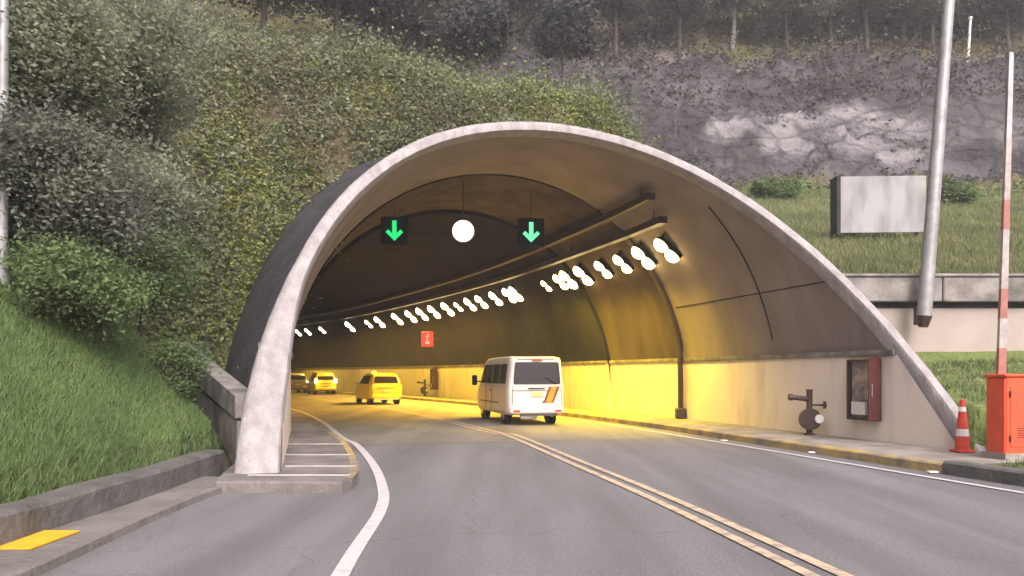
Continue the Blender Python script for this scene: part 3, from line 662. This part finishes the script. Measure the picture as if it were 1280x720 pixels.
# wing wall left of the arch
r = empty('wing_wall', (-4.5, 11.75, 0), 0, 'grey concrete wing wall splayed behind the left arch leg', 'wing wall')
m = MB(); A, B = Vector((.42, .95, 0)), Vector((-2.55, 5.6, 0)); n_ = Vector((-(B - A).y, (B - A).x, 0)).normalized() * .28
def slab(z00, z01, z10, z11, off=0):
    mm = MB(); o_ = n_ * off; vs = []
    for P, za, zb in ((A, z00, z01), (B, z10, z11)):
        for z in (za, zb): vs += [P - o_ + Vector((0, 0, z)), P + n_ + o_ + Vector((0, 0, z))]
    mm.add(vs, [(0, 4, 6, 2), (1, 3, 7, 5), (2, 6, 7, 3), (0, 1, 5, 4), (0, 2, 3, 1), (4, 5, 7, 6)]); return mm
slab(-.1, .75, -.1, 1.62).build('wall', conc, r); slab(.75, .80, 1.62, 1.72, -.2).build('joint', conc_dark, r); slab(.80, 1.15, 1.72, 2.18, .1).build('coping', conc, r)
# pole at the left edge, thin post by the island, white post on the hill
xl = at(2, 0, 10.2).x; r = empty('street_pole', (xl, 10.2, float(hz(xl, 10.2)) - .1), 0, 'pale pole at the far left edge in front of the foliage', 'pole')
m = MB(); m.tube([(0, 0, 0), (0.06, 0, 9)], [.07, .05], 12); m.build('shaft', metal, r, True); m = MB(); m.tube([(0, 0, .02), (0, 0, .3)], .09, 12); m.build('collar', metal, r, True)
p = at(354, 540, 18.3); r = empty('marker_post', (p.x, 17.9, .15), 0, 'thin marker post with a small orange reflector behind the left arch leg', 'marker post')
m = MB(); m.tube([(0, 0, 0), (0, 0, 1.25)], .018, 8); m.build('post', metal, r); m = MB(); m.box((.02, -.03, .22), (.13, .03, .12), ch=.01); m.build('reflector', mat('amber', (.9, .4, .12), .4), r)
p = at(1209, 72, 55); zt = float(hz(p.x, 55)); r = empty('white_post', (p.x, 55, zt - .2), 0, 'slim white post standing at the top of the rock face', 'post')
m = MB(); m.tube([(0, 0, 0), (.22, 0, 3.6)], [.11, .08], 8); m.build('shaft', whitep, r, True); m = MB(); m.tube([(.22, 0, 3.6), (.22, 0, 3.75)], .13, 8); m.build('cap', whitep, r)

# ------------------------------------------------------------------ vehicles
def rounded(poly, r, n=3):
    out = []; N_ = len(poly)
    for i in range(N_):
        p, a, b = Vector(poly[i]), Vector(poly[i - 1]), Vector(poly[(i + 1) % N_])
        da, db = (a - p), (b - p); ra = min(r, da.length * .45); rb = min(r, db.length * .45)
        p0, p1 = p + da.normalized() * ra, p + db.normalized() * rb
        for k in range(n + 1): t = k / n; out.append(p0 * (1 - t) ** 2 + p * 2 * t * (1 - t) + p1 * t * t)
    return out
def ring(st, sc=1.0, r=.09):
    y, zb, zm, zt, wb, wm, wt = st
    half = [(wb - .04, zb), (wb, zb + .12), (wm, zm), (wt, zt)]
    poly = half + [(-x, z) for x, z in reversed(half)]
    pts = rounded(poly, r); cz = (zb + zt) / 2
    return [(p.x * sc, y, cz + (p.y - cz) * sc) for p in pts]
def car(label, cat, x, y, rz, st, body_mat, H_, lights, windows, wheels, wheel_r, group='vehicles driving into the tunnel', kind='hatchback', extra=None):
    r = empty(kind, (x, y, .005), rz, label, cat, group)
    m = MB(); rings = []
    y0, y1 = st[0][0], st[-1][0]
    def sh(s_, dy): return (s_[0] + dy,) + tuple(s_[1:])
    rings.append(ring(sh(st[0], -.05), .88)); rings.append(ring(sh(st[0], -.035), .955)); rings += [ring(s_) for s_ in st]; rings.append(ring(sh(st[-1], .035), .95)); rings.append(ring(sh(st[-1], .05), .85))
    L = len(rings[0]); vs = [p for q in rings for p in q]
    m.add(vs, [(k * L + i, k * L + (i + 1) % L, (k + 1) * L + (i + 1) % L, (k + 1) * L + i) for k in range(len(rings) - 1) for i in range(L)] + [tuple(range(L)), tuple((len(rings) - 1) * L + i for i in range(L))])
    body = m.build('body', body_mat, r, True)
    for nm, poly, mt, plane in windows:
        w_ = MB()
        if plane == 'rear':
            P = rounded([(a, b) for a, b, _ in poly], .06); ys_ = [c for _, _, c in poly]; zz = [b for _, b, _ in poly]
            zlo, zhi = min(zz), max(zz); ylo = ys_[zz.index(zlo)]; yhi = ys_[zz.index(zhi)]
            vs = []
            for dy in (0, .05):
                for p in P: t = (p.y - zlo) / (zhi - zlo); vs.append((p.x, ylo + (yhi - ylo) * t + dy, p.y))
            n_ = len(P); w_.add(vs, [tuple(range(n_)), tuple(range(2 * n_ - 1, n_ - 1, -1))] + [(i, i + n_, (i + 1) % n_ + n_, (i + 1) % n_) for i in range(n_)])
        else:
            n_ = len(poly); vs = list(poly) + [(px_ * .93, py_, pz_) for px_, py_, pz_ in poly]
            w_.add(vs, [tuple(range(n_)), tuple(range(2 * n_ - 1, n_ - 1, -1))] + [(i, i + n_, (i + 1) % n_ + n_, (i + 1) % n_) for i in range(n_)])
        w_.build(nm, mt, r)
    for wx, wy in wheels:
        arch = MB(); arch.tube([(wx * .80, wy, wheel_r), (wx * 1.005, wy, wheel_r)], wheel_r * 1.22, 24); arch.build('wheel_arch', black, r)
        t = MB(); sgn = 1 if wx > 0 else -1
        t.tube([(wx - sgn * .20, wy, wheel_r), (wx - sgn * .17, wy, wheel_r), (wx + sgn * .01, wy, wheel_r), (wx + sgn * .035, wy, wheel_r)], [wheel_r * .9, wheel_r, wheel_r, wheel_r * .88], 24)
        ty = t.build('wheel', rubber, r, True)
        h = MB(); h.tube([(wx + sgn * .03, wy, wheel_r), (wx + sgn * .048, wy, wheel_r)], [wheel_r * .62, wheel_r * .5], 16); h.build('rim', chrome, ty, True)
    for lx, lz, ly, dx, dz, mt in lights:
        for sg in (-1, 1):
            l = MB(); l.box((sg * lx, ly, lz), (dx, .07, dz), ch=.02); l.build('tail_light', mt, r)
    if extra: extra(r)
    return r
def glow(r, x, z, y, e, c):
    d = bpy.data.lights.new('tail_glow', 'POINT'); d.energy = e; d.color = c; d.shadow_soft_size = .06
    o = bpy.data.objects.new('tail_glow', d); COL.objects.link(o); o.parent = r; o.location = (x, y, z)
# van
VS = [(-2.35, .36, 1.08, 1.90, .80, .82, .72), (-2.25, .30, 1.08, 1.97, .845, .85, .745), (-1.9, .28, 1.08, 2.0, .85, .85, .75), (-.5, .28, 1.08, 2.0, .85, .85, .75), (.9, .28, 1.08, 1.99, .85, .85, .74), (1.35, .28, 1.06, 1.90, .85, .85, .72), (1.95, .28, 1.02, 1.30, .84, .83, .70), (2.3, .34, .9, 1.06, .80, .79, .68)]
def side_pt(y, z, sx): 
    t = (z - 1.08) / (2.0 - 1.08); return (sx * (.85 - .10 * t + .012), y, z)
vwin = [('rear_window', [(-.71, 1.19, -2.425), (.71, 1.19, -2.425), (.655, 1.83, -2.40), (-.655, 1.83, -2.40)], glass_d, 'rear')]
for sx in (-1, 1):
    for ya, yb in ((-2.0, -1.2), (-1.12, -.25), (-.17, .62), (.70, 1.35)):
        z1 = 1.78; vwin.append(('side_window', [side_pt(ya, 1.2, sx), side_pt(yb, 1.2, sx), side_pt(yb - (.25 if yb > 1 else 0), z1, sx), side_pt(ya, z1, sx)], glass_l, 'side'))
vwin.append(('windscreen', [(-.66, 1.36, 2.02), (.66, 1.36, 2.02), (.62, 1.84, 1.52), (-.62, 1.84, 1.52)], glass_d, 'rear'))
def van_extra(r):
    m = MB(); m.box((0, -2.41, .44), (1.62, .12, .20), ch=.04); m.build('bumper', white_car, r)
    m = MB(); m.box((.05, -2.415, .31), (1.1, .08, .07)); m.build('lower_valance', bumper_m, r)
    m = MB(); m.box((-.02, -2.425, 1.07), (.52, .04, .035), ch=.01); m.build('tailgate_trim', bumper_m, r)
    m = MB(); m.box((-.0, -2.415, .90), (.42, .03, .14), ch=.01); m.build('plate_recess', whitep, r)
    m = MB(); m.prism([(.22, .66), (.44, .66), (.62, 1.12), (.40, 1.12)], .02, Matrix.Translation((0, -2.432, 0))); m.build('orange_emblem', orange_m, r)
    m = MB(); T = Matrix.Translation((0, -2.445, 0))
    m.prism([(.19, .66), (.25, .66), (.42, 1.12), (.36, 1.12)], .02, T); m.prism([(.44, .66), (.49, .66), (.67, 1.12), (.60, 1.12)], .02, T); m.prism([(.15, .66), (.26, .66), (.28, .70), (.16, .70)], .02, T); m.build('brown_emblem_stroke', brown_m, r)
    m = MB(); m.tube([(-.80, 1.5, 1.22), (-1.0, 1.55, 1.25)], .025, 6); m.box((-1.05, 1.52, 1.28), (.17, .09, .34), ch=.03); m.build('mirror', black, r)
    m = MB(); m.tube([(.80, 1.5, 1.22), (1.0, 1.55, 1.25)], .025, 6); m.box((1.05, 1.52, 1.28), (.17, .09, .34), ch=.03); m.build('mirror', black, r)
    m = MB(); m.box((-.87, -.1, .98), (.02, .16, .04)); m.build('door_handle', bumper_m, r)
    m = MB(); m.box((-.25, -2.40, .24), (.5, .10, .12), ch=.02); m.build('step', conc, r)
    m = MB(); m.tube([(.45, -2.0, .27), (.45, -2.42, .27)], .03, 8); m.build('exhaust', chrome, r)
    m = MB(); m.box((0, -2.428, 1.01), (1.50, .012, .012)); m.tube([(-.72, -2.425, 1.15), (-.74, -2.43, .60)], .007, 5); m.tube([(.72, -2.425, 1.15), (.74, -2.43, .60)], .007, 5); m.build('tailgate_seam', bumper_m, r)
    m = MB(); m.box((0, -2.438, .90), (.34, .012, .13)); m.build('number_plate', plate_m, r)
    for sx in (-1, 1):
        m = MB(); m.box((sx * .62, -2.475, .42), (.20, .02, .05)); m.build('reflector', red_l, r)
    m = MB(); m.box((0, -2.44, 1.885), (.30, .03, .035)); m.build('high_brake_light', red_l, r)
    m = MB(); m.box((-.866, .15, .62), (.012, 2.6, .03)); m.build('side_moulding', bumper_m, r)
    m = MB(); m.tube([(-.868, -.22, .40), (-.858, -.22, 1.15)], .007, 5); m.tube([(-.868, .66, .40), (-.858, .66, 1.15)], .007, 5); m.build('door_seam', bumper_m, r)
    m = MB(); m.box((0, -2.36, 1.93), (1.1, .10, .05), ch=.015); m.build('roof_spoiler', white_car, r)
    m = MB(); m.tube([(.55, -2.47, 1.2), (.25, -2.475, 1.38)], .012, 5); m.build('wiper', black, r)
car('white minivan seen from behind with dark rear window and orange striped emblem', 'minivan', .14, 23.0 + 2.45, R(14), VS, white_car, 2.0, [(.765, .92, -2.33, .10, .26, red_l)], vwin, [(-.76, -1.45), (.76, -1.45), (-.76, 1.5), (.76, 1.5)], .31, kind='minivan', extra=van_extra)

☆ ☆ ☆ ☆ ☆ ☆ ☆

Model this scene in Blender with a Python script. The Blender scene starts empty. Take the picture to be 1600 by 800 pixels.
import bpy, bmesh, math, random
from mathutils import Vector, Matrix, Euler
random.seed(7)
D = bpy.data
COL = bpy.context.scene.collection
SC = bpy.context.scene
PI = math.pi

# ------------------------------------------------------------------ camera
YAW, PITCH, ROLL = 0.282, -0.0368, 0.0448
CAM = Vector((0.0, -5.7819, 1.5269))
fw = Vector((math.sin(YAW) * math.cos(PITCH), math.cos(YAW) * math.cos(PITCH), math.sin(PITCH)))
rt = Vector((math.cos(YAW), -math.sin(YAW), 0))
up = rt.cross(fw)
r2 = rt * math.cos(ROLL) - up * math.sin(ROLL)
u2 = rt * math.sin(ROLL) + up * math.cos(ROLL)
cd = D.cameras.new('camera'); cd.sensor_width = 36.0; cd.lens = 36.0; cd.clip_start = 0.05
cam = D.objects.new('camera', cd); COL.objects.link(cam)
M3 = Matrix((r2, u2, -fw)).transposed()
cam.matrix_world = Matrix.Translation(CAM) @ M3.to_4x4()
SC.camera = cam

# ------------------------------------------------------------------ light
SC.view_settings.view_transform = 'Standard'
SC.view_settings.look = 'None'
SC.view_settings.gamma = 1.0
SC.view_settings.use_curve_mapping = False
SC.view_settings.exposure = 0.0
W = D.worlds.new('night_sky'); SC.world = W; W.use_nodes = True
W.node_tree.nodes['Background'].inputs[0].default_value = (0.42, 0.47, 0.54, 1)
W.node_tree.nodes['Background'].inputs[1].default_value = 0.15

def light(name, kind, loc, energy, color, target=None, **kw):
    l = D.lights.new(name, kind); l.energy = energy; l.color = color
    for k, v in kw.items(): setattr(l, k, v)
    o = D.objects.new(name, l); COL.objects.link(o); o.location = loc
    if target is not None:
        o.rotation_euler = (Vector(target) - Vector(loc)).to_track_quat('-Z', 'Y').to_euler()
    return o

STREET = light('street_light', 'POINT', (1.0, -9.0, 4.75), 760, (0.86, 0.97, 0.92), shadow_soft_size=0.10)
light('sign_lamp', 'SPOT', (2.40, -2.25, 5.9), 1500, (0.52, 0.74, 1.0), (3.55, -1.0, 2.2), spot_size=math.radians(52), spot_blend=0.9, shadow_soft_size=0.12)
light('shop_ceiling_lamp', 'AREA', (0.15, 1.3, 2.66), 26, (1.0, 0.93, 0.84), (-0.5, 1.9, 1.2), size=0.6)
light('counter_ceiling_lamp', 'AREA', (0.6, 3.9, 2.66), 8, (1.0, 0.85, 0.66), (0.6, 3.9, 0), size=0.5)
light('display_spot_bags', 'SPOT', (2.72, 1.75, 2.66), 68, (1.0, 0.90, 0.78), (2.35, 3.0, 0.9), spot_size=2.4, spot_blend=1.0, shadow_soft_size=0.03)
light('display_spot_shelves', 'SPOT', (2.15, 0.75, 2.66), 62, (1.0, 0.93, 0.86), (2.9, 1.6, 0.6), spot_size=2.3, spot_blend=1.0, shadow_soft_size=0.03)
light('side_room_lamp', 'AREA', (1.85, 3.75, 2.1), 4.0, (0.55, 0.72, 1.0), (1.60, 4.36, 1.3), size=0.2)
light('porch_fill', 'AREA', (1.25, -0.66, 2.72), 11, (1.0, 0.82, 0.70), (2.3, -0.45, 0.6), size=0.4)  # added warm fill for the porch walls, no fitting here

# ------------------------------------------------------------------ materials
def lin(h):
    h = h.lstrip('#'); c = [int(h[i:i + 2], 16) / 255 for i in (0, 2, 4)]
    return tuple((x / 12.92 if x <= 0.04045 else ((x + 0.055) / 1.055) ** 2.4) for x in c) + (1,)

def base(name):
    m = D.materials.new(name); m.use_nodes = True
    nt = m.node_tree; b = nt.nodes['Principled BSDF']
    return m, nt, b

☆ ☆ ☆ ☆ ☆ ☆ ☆

Directions
Set down, exactly and alone, the run of lines from the line that has "Model this scene" to the line that has "PI = math.pi".

Task result
Model this scene in Blender with a Python script. The Blender scene starts empty. Take the picture to be 1600 by 800 pixels.
import bpy, bmesh, math, random
from mathutils import Vector, Matrix, Euler
random.seed(7)
D = bpy.data
COL = bpy.context.scene.collection
SC = bpy.context.scene
PI = math.pi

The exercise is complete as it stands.